Repeat each line of the material exactly.

## Dataset section
_ _ _ _ _

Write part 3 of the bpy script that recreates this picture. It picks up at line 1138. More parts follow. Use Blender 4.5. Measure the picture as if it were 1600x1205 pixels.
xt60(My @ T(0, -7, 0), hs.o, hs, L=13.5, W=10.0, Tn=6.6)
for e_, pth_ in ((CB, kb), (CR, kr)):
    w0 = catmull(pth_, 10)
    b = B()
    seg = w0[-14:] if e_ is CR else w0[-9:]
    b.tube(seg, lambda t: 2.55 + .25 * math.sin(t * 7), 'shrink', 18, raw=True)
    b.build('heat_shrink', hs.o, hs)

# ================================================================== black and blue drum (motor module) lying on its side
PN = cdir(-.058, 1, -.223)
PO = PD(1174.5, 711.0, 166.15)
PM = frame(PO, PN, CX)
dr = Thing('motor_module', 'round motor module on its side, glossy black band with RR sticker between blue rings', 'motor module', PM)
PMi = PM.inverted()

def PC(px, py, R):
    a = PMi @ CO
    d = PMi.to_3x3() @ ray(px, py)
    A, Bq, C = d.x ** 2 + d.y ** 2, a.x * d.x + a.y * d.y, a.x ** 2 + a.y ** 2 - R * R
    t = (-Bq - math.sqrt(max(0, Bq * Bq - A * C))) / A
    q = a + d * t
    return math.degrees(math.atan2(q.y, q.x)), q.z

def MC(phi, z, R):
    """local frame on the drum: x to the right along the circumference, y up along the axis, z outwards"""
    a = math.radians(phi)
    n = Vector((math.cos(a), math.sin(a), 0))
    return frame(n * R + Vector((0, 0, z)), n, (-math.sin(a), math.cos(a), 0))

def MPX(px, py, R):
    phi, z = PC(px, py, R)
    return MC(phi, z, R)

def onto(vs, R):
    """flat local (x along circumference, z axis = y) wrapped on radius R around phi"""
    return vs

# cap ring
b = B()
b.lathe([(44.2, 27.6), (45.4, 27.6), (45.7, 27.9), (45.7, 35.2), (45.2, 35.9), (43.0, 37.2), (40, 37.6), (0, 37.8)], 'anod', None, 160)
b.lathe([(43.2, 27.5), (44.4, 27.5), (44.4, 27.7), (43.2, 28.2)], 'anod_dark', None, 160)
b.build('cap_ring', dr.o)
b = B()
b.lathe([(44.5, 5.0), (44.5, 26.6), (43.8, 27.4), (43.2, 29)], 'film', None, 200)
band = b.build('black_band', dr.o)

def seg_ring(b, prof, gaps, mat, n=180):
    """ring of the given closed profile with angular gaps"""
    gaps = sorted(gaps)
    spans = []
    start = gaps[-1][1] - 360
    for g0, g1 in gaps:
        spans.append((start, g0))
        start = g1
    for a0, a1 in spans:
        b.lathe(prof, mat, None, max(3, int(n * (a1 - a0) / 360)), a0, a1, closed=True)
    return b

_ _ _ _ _

## Response to the exercise
Write part 3 of the bpy script that recreates this picture. It picks up at line 1138. More parts follow. Use Blender 4.5. Measure the picture as if it were 1600x1205 pixels.
xt60(My @ T(0, -7, 0), hs.o, hs, L=13.5, W=10.0, Tn=6.6)
for e_, pth_ in ((CB, kb), (CR, kr)):
    w0 = catmull(pth_, 10)
    b = B()
    seg = w0[-14:] if e_ is CR else w0[-9:]
    b.tube(seg, lambda t: 2.55 + .25 * math.sin(t * 7), 'shrink', 18, raw=True)
    b.build('heat_shrink', hs.o, hs)

# ================================================================== black and blue drum (motor module) lying on its side
PN = cdir(-.058, 1, -.223)
PO = PD(1174.5, 711.0, 166.15)
PM = frame(PO, PN, CX)
dr = Thing('motor_module', 'round motor module on its side, glossy black band with RR sticker between blue rings', 'motor module', PM)
PMi = PM.inverted()

def PC(px, py, R):
    a = PMi @ CO
    d = PMi.to_3x3() @ ray(px, py)
    A, Bq, C = d.x ** 2 + d.y ** 2, a.x * d.x + a.y * d.y, a.x ** 2 + a.y ** 2 - R * R
    t = (-Bq - math.sqrt(max(0, Bq * Bq - A * C))) / A
    q = a + d * t
    return math.degrees(math.atan2(q.y, q.x)), q.z

def MC(phi, z, R):
    """local frame on the drum: x to the right along the circumference, y up along the axis, z outwards"""
    a = math.radians(phi)
    n = Vector((math.cos(a), math.sin(a), 0))
    return frame(n * R + Vector((0, 0, z)), n, (-math.sin(a), math.cos(a), 0))

def MPX(px, py, R):
    phi, z = PC(px, py, R)
    return MC(phi, z, R)

def onto(vs, R):
    """flat local (x along circumference, z axis = y) wrapped on radius R around phi"""
    return vs

# cap ring
b = B()
b.lathe([(44.2, 27.6), (45.4, 27.6), (45.7, 27.9), (45.7, 35.2), (45.2, 35.9), (43.0, 37.2), (40, 37.6), (0, 37.8)], 'anod', None, 160)
b.lathe([(43.2, 27.5), (44.4, 27.5), (44.4, 27.7), (43.2, 28.2)], 'anod_dark', None, 160)
b.build('cap_ring', dr.o)
b = B()
b.lathe([(44.5, 5.0), (44.5, 26.6), (43.8, 27.4), (43.2, 29)], 'film', None, 200)
band = b.build('black_band', dr.o)

def seg_ring(b, prof, gaps, mat, n=180):
    """ring of the given closed profile with angular gaps"""
    gaps = sorted(gaps)
    spans = []
    start = gaps[-1][1] - 360
    for g0, g1 in gaps:
        spans.append((start, g0))
        start = g1
    for a0, a1 in spans:
        b.lathe(prof, mat, None, max(3, int(n * (a1 - a0) / 360)), a0, a1, closed=True)
    return b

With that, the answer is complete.